## Data provided

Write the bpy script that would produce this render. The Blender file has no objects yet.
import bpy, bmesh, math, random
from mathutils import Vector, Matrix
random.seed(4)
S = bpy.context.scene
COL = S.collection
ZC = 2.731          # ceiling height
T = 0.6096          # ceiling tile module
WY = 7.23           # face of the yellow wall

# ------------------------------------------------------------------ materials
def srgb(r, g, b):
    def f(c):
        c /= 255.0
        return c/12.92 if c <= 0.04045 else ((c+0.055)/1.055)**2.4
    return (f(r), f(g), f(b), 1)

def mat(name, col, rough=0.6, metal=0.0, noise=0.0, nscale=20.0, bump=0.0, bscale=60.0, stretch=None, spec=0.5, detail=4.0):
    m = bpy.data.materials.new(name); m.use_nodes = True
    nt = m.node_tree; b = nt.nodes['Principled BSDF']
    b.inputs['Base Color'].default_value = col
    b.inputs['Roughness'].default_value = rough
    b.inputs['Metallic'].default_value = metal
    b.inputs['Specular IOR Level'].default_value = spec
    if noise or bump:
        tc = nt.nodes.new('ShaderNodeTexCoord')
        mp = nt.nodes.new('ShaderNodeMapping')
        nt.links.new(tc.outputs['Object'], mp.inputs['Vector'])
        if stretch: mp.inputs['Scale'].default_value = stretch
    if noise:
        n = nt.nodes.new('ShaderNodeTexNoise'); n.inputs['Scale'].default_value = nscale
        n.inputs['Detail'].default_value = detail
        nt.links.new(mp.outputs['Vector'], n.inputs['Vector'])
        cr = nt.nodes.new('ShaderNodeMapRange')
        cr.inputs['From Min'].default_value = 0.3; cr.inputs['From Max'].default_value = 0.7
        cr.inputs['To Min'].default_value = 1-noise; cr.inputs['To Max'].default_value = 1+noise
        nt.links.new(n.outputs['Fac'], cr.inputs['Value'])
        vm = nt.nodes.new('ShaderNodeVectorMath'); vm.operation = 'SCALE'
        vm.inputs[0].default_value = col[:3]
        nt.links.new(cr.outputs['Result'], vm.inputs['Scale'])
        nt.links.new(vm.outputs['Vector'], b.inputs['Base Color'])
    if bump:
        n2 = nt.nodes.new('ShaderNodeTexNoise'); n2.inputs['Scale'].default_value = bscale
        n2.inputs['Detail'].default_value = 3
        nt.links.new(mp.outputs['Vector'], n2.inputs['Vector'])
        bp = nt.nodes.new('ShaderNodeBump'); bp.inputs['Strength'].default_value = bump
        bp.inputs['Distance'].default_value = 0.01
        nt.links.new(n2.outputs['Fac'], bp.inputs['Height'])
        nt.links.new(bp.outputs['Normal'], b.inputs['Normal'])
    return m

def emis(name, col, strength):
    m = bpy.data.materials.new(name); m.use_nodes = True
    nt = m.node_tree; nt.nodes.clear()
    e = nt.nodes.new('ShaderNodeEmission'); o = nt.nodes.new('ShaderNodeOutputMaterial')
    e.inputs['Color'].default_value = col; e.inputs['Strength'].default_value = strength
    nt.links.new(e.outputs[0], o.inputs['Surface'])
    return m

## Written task
Quote the data in full, keeping each word unchanged.

## Problem solution
Write the bpy script that would produce this render. The Blender file has no objects yet.
import bpy, bmesh, math, random
from mathutils import Vector, Matrix
random.seed(4)
S = bpy.context.scene
COL = S.collection
ZC = 2.731          # ceiling height
T = 0.6096          # ceiling tile module
WY = 7.23           # face of the yellow wall

# ------------------------------------------------------------------ materials
def srgb(r, g, b):
    def f(c):
        c /= 255.0
        return c/12.92 if c <= 0.04045 else ((c+0.055)/1.055)**2.4
    return (f(r), f(g), f(b), 1)

def mat(name, col, rough=0.6, metal=0.0, noise=0.0, nscale=20.0, bump=0.0, bscale=60.0, stretch=None, spec=0.5, detail=4.0):
    m = bpy.data.materials.new(name); m.use_nodes = True
    nt = m.node_tree; b = nt.nodes['Principled BSDF']
    b.inputs['Base Color'].default_value = col
    b.inputs['Roughness'].default_value = rough
    b.inputs['Metallic'].default_value = metal
    b.inputs['Specular IOR Level'].default_value = spec
    if noise or bump:
        tc = nt.nodes.new('ShaderNodeTexCoord')
        mp = nt.nodes.new('ShaderNodeMapping')
        nt.links.new(tc.outputs['Object'], mp.inputs['Vector'])
        if stretch: mp.inputs['Scale'].default_value = stretch
    if noise:
        n = nt.nodes.new('ShaderNodeTexNoise'); n.inputs['Scale'].default_value = nscale
        n.inputs['Detail'].default_value = detail
        nt.links.new(mp.outputs['Vector'], n.inputs['Vector'])
        cr = nt.nodes.new('ShaderNodeMapRange')
        cr.inputs['From Min'].default_value = 0.3; cr.inputs['From Max'].default_value = 0.7
        cr.inputs['To Min'].default_value = 1-noise; cr.inputs['To Max'].default_value = 1+noise
        nt.links.new(n.outputs['Fac'], cr.inputs['Value'])
        vm = nt.nodes.new('ShaderNodeVectorMath'); vm.operation = 'SCALE'
        vm.inputs[0].default_value = col[:3]
        nt.links.new(cr.outputs['Result'], vm.inputs['Scale'])
        nt.links.new(vm.outputs['Vector'], b.inputs['Base Color'])
    if bump:
        n2 = nt.nodes.new('ShaderNodeTexNoise'); n2.inputs['Scale'].default_value = bscale
        n2.inputs['Detail'].default_value = 3
        nt.links.new(mp.outputs['Vector'], n2.inputs['Vector'])
        bp = nt.nodes.new('ShaderNodeBump'); bp.inputs['Strength'].default_value = bump
        bp.inputs['Distance'].default_value = 0.01
        nt.links.new(n2.outputs['Fac'], bp.inputs['Height'])
        nt.links.new(bp.outputs['Normal'], b.inputs['Normal'])
    return m

def emis(name, col, strength):
    m = bpy.data.materials.new(name); m.use_nodes = True
    nt = m.node_tree; nt.nodes.clear()
    e = nt.nodes.new('ShaderNodeEmission'); o = nt.nodes.new('ShaderNodeOutputMaterial')
    e.inputs['Color'].default_value = col; e.inputs['Strength'].default_value = strength
    nt.links.new(e.outputs[0], o.inputs['Surface'])
    return m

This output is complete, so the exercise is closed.